Second, the trilateral agreement could have a major impact on the Semiconductor Manufacturing International Corporation (SMIC), the largest chipmaker in mainland China, considered to be the benchmark of the country’s chip manufacturing industry. Public information shows that SMIC has achieved risky mass production of 14nm chip technology as early as 2019. However, due to insufficient product yield, it has not been able to achieve market-oriented mass production. In the past two years, SMIC announced that it will invest heavily in building four wafer production lines in Beijing, Shanghai, Tianjin, and Shenzhen to expand production capacity including 28nm chips. However, under the backdrop of the escalation of restrictions on China in the three-nation agreement, SMIC may encounter great difficulties in its investment and production expansion plan. After curbing SMIC’s production capacity, the demand for 14nm to 38nm chips in mainland China can only be purchased from outside of the country.
Finally, the trilateral agreement provides flexibility for the U.S. to continue expanding the scope of sanctions, bringing great possible risks to China’s semiconductor industry. After the agreement was reached, no specific details of the agreement are announced. However, ASML said in a statement that it will focus on advanced chip manufacturing technologies, including but not limited to advanced process lithography systems. Changes, including key components, key materials (photoresist, large silicon wafers), and important software in the chip manufacturing industry are included in this scope. This means that there might be multiple other moves to come. We believe that the U.S. has drawn up a list of sanctions to suppress China’s semiconductor industry in a wider range of fields in the future. The agreement provides an effective tool for it to impose such sanctions, and it will be up to the U.S. to act.

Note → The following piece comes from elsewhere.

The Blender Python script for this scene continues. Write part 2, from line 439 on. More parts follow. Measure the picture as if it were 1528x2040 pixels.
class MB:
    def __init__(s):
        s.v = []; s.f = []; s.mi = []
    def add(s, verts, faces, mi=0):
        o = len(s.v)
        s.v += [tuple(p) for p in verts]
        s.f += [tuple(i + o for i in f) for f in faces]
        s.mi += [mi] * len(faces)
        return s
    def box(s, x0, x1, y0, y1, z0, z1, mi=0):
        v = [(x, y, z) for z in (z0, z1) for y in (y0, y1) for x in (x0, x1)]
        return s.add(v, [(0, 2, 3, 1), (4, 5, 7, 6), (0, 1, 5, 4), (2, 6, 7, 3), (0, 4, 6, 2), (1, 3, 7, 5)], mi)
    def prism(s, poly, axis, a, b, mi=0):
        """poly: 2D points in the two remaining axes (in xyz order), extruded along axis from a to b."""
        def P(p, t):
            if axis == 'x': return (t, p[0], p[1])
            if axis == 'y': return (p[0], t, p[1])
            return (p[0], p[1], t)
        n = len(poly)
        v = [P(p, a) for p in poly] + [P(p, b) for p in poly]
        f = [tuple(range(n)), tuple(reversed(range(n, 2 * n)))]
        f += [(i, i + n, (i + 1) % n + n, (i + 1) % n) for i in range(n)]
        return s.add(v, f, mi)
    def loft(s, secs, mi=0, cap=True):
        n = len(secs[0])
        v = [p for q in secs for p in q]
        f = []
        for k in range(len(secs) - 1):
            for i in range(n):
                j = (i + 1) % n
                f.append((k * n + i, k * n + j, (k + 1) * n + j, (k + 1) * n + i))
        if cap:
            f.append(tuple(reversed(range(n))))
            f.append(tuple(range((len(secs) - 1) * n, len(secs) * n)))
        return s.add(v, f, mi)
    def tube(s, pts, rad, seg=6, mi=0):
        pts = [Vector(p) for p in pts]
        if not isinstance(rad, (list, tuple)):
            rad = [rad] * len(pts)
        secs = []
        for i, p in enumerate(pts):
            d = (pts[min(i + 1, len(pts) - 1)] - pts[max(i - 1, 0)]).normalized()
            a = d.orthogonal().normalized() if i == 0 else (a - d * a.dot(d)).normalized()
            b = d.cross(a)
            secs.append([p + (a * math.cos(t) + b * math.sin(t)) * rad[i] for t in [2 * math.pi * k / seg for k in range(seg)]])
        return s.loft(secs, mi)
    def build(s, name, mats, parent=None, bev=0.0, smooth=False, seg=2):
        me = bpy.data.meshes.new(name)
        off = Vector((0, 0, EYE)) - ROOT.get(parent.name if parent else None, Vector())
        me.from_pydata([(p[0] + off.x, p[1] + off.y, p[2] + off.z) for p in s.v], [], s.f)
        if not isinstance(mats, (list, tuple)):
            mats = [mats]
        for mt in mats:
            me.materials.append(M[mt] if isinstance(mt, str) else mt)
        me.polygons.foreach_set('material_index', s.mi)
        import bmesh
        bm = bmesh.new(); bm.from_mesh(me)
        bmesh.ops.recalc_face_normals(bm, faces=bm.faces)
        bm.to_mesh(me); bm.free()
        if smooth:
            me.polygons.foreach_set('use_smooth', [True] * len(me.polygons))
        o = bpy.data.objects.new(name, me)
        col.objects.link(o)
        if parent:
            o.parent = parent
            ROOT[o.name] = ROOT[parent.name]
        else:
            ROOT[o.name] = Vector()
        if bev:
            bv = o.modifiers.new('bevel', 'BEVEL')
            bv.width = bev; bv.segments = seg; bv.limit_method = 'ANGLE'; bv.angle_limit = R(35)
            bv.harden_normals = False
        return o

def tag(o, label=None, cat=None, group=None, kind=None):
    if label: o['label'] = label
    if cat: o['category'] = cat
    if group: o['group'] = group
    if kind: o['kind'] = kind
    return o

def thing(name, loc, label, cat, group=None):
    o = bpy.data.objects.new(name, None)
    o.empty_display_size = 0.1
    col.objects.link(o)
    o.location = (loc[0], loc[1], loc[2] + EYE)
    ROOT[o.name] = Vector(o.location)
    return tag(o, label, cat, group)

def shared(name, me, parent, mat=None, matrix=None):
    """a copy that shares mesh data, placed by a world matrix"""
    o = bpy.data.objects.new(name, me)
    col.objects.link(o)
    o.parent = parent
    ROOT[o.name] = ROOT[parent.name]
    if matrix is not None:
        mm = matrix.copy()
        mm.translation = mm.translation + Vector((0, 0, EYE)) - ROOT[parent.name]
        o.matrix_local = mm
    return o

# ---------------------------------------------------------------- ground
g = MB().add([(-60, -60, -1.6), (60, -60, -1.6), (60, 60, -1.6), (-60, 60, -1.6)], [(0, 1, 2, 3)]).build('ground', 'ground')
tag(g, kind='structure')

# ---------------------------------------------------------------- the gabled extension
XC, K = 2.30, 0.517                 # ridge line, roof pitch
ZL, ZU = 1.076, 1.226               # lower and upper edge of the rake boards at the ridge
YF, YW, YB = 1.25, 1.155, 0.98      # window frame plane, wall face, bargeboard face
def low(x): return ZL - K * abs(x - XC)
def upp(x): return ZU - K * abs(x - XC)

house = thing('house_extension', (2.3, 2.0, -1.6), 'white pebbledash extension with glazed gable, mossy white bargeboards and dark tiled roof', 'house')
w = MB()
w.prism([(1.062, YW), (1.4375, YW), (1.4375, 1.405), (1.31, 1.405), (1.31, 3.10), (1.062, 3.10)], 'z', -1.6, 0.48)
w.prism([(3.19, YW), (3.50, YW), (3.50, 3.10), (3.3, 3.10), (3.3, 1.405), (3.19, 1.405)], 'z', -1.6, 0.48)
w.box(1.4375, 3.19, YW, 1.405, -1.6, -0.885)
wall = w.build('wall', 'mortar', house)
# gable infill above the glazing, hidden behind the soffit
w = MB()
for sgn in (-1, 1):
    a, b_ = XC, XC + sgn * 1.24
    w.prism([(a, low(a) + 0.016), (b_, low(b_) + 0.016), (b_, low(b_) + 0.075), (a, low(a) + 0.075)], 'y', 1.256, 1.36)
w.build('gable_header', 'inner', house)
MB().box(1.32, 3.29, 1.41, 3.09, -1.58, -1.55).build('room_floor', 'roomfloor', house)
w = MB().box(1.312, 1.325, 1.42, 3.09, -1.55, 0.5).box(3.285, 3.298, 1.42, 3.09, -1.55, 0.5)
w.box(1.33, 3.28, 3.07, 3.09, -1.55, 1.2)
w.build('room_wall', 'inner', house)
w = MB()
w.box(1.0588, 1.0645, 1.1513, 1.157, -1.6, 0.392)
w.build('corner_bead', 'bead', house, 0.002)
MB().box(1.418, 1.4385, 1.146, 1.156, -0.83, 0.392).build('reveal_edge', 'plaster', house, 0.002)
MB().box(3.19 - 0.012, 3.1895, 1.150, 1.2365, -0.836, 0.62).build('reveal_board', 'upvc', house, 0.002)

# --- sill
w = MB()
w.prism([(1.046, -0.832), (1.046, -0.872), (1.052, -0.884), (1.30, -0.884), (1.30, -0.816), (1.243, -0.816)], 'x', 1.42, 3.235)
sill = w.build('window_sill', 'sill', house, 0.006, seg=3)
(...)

It should be pointed out that in the past two years, unilateral sanctions imposed by the U.S., coupled with the extended sanctions provided by the recent tripartite agreement, Western countries have established a set of systematic restrictions on China’s semiconductor industry. To break through such sanctions, China’s semiconductor industry and enterprises will not only need to bypass singular restrictions but also well-designed systematic suppression. This will set up many insurmountable high walls for the localization or autonomy of the country’s semiconductor industry. In addition, the semiconductor industry will also need to achieve sustained commercial success in an open market, and not solely rely on the state. In this regard, the country, industry, enterprises, and market may all need to prepare for the long-term challenges ahead. Related goals, development strategies, policies, and resource investment all need to be carried out around such a long period of development.
Final analysis conclusion:
The United States, the Netherlands, and Japan have reached an agreement to restrict the sale of chip manufacturing equipment to China, which has brought new difficulties, new risks, and new challenges to the survival and development of the country’s semiconductor industry. As a result, China will need to adjust its development goals and strategies, as well as be prepared for long-term challenges ahead.